* _WHAT TO DO_: In the listing that follows, count each line containing the string "wide" and report only the count.
━━ STORED DATA ━━
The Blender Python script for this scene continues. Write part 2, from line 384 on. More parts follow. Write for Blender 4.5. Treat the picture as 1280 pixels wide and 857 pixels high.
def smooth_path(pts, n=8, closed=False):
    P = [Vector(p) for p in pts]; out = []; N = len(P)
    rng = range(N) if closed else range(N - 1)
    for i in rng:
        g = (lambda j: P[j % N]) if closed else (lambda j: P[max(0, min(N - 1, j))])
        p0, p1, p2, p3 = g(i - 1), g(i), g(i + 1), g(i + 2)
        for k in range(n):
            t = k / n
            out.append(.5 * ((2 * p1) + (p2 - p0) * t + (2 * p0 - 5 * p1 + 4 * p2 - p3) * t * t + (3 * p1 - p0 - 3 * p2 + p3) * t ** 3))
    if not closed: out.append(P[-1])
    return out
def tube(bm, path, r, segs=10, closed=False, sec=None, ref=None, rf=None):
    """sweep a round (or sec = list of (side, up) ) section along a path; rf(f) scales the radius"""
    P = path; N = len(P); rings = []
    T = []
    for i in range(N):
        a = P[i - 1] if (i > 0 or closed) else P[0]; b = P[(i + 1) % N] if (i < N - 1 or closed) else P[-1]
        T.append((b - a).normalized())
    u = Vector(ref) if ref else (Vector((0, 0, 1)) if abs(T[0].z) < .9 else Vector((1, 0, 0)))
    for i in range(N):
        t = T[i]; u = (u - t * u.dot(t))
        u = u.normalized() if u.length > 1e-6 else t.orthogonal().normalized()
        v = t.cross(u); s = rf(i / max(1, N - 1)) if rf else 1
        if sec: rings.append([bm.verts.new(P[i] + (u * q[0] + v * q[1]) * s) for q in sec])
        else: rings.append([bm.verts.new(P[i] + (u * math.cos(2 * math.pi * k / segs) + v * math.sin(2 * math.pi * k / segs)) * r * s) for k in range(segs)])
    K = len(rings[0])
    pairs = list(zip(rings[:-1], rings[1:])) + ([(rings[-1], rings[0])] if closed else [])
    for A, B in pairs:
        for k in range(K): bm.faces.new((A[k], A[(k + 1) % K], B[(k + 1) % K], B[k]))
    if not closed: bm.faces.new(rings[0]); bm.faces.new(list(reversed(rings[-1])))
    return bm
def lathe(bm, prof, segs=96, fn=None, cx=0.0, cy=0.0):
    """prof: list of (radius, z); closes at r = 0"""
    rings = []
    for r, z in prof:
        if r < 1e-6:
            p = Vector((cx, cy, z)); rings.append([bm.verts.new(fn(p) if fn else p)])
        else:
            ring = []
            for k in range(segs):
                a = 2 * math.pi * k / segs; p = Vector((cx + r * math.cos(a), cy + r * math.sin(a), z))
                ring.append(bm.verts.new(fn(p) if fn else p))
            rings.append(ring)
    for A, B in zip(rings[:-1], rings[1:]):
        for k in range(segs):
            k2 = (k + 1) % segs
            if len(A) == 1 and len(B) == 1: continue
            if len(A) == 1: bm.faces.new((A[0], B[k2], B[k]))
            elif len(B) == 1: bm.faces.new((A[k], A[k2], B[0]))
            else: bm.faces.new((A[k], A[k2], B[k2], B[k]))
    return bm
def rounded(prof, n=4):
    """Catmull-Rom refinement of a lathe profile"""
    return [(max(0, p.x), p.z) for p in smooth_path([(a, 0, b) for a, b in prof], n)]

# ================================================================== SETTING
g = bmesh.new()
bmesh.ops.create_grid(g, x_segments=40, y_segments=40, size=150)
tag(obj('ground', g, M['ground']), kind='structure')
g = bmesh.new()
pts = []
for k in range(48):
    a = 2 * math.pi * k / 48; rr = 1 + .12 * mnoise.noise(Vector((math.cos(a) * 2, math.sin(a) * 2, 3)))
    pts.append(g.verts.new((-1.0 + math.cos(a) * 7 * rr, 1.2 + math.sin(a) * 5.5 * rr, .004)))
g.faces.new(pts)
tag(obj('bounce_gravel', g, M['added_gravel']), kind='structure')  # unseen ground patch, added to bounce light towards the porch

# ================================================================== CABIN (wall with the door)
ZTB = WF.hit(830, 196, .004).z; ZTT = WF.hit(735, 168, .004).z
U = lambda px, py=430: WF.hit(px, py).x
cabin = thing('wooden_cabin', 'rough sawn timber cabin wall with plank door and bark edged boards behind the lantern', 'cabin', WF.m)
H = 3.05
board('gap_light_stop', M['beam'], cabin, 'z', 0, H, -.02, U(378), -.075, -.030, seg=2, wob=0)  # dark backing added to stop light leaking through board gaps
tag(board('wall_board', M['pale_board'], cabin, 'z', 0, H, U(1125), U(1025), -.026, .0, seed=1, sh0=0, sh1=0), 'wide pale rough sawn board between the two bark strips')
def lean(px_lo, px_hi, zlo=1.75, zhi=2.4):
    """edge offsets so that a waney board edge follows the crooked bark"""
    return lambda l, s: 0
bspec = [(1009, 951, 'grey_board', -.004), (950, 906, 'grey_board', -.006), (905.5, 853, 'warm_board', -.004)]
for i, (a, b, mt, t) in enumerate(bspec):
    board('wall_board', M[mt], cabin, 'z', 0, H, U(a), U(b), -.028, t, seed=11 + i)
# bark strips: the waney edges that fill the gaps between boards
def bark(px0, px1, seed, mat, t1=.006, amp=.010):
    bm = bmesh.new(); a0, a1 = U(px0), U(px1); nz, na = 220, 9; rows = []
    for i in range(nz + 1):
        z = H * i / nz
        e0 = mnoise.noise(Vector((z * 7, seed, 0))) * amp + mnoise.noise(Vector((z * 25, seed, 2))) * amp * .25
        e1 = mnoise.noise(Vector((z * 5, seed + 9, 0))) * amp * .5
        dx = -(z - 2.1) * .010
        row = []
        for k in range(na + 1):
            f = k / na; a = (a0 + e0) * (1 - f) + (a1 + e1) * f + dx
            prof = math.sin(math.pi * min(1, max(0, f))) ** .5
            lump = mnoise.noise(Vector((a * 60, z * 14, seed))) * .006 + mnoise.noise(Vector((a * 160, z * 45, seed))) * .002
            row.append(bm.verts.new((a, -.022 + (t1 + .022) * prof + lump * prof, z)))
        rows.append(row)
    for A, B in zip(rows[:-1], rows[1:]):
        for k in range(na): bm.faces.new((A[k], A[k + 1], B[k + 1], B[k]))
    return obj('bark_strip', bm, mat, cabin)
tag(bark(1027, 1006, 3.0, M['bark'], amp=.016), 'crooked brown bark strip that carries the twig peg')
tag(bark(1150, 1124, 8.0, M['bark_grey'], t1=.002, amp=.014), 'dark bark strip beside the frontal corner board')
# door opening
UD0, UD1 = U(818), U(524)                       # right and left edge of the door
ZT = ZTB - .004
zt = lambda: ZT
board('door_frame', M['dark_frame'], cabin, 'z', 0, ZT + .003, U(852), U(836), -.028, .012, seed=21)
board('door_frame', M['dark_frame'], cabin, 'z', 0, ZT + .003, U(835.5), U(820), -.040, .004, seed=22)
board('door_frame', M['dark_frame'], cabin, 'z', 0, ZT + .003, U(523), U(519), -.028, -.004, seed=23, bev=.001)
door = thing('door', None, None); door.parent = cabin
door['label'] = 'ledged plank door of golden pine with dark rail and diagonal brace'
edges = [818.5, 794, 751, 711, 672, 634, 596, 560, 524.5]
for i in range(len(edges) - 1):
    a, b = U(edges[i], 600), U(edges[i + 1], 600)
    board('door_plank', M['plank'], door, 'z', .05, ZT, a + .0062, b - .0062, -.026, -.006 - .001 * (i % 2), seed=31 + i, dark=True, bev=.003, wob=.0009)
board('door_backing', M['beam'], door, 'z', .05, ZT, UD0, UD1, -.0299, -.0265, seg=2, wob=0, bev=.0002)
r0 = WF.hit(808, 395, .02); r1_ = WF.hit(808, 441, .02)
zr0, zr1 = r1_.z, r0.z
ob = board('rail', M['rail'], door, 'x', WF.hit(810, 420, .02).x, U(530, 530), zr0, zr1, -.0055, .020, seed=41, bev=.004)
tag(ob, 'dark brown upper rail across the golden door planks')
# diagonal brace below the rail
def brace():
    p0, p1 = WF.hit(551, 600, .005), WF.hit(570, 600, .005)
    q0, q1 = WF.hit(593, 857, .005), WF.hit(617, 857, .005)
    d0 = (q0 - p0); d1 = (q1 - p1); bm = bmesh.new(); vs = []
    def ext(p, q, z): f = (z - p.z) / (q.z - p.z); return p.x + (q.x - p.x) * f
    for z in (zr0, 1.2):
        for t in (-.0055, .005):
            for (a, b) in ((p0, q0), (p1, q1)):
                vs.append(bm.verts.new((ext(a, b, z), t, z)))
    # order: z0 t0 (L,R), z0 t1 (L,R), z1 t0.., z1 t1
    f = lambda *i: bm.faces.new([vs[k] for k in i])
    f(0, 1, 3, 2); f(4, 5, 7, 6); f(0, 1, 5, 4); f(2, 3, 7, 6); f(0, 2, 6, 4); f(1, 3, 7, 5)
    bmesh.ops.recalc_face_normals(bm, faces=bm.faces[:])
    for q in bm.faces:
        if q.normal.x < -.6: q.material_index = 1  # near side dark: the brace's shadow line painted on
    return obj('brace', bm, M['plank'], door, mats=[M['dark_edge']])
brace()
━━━
* _EXERCISE RESULT_: 2